The utopian system of green accounting Gleeson-White demands is impossible. As noted, double-entry can only exist when there is private property in scarce goods. Parts of the environment she wants to “value” with green accounting are not valued as scarce resources and therefore have no accounting value. These parts of the environment would have already been appropriated if they were valued as scarce goods. The green accounting value assigned to unappropriated parts of the environment must be arbitrary. Now it is true many natural resources cannot be appropriated because governments restrict ownership of the oceans, air, forests, rivers, and wilderness. But this means these scarce resources cannot produce revenues and thus free cash flows. This makes it impossible to calculate the present value, so the green accounting value of government controlled natural resources must be arbitrary. Government is the great force preventing double-entry accounting from regulating the conservation of natural resources.
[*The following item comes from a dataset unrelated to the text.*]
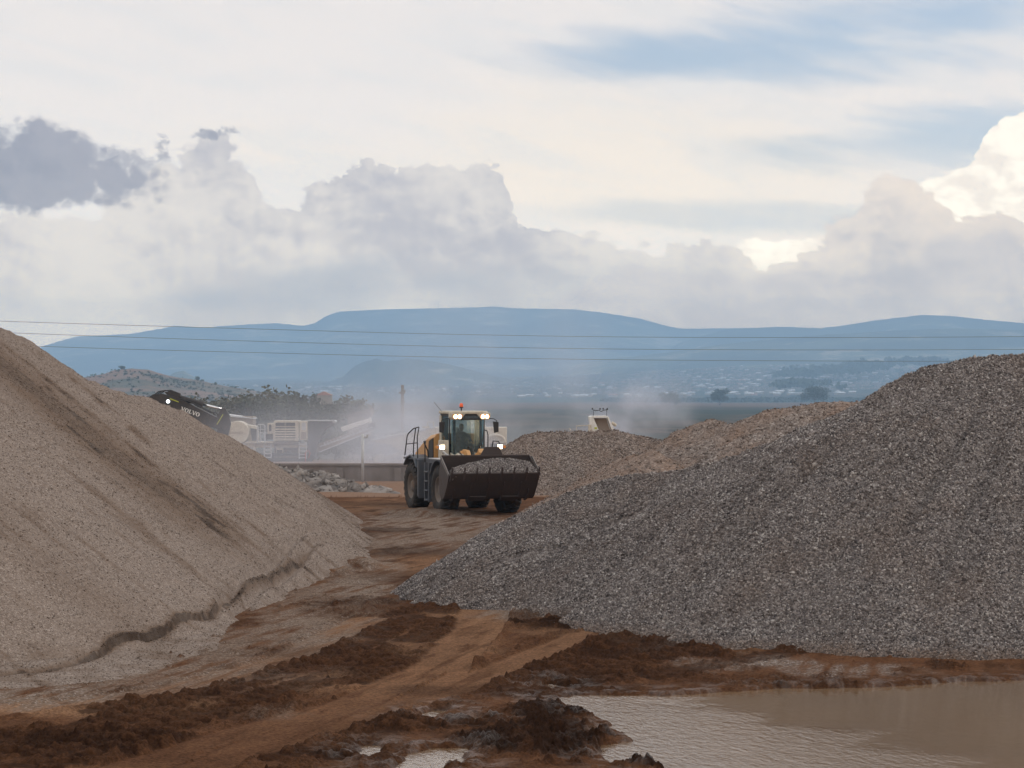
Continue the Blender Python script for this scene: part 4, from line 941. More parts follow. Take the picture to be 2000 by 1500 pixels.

Contrary to Gleeson-White, the main obstacle to conservation is the modern-day communism in oceans, air, forests, rivers, and wilderness. Communism in natural resources always leads to the tragedy of the commons. And as Murray Rothbard wrote, “every instance of ‘overuse’ and destruction of a natural resource has been caused, not by private property rights in natural resources, but by government.” We do not need to replace double-entry accounting with more government and arbitrary green accounting. We need to universalize the principle of private property so we can apply double-entry bookkeeping to the environment.